Project A-Ko [Purojekuto A-ko ] (1986)

Okay, let’s see if we can make some sense of this:

A-Ko and C-Ko are best buds, while their fellow student B-Ko lusts after C-Ko.  This naturally takes us into the familiar territory of all those little school girl triangle animes out there.  I have to confess that I’ve never really appreciated the Japanese sense of humor on these things which is A.) exaggerated, and B.) funny only on a very stupid slap-sticky sort of level.  But then, humor is one of those things that just doesn’t translate well from one culture or period of time to another.

Meanwhile, A-Ko has superpowers of some sort — super speed, super strength and so on — so the only way that B-Ko can hope to pry C-Ko away from her is to send an increasingly ridiculous series of attackers against A-Ko, including a brutish “girl” who looks like a gorilla with a shave, and killer robots.  Lots of killer robots.

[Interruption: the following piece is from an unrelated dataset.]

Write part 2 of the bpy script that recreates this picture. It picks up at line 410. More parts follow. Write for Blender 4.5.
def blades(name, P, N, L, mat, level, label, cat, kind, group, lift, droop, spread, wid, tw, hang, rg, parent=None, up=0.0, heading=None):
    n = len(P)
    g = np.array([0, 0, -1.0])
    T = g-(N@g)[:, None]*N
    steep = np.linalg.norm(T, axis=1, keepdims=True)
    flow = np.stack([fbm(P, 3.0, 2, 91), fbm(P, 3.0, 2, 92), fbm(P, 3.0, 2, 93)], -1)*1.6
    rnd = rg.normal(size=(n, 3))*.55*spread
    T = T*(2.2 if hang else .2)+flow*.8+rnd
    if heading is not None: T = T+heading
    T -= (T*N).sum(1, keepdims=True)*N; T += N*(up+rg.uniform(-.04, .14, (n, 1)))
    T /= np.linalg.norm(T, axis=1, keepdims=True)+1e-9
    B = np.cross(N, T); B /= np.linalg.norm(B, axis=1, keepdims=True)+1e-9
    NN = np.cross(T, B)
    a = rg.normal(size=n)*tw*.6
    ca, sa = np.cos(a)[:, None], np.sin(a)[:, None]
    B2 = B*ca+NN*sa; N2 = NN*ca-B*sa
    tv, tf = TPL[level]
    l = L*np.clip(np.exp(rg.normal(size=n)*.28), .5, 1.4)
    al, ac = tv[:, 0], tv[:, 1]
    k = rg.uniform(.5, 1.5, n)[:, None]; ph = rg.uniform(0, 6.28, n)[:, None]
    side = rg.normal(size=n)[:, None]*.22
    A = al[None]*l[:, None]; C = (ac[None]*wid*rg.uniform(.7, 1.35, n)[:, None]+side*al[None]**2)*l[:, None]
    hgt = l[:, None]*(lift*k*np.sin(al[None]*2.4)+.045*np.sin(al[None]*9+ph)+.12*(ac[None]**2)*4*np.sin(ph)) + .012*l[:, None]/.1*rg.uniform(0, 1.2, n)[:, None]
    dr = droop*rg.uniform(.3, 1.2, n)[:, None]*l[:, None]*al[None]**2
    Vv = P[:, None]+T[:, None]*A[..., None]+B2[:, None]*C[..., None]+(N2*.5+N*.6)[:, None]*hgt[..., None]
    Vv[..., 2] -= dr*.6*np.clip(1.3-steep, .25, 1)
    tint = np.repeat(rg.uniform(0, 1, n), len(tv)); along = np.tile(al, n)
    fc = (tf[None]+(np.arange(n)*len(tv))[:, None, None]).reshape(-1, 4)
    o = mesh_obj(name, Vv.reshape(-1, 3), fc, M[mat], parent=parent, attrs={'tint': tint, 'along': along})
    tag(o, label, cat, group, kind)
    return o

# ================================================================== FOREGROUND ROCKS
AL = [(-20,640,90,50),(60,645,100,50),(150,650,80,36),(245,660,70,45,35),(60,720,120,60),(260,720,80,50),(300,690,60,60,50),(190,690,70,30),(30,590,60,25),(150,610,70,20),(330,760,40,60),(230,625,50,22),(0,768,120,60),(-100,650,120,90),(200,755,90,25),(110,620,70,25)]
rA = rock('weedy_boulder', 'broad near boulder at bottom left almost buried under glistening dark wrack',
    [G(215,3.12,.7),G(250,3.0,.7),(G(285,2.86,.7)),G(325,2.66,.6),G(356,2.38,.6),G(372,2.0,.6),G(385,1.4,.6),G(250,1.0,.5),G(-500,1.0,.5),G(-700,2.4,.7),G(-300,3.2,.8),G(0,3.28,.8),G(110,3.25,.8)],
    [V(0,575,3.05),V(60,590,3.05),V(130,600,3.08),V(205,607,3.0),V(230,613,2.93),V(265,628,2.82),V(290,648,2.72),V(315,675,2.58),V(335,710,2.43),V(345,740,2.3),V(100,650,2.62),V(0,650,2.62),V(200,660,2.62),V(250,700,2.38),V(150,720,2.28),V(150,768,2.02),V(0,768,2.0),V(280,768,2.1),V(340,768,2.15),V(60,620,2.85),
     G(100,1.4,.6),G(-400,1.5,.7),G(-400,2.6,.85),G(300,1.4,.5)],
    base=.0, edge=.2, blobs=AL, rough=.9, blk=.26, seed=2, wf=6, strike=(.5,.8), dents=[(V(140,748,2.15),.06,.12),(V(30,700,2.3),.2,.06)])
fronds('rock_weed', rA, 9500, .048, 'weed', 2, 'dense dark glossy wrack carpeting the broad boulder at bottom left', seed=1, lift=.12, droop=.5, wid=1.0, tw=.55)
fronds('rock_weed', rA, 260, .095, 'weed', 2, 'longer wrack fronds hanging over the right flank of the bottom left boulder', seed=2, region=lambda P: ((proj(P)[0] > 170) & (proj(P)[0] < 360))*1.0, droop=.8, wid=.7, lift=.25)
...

This, needless to say, leads to B-Ko finally going head to head against A-Ko while wearing one of these typical anime super bikinis.

Which, you’ll concede, is also familiar.

But where it goes completely off the rails is when the alien fleet shows up, leading to space battles, a huge invasion, and the mother of all mother ships.

Right.

Clearly, I’m not the intended audience for this thing.  I’m not sure who is, other than perhaps Japanese schoolgirls.

Which makes A-ko’s bare breasts rather curious, really.

But then, I’ve heard that, in Japan, the market for those buxom super-powered girl animes is actually tired middle-aged men who dream of the sort of freedom only women have in Japanese society these days.

Which, would, yes, explain A-ko’s boobs.  And B-Ko’s sudsy bathtub scene.  And her superpowered bikini suit.

At any rate, this must have pleased someone as there were three sequels, a TV series and who knows what else.

I watched this one because someone mentioned it as one of the classic movies of the early, hand-drawn Eighties anime era, alongside such familiar films as Akira and Venus Wars. And it is true that the space scenes are truly awe-inspiring when you remember that they were hand drawn in the era before computers made this sort of thing so much simpler — and yet so much less, somehow or other.

It’s just the rest of the film that’s the problem.

But by now you surely know whether this is your sort of film or not.  If it is, then by all means watch it.

Particularly if you are an aging salary man dreaming of the sort of freedom only A-Ko can experience.